4.2群の関係について把握する。(相関分析)
散布図、相関関係、積率相関係数、交絡要因
2つの量の関係について、関係をグラフで把握する方法、及び数値で把握する方法について学びます。
1)散布図の活用方法
・散布図の正しい書き方と散布図の種類
2)積率相関係数
・係数のしくみ
・積率相関係数の解釈の方法
・外れ値は、積率相関係数の値に大きな影響を与える。
・積率相関係数は、効果量である。
・無相関の検定(P値)はあまり利用されていない。
5.2群以上の因果関係について検討する。(回帰分析)
回帰分析(従属変数、説明変数、偏回帰係数、t検定、決定係数)、ダミー回帰
注目する量(売上高等)と、それに影響を与えると思われる量的データ、及び質的データとの関連を明らかにする方法について学習します。
1)回帰モデル
・回帰モデルのしくみ
2)モデルのチェック方法
・決定係数は説明力を表し、自由度調整済み決定係数(EXCEL : 補正R2)を参考にする。

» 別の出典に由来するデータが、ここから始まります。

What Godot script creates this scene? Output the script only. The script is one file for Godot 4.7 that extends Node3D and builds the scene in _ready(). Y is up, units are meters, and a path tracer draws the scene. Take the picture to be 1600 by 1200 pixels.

・t検定は、偏回帰係数が0より大きかどうかの検定である。
・ビッグデータにおいては、t検定は利用されていない。
・説明変数間の積率相関係数が高いと、回帰モデルの解釈は困難である。
3)ダミー回帰
・説明変数が質的データ(男女…等)の場合はダミー変数を使用する。
・カテゴリーデータにおけるダミー変数の作成法
・外れ値のデータは、ダミー変数で区別し回帰分析を行う。
(セミナーの内容は、一部変更される場合があります)
・セミナー終了後、希望される方には業務への活用方法等についてご相談に応じます。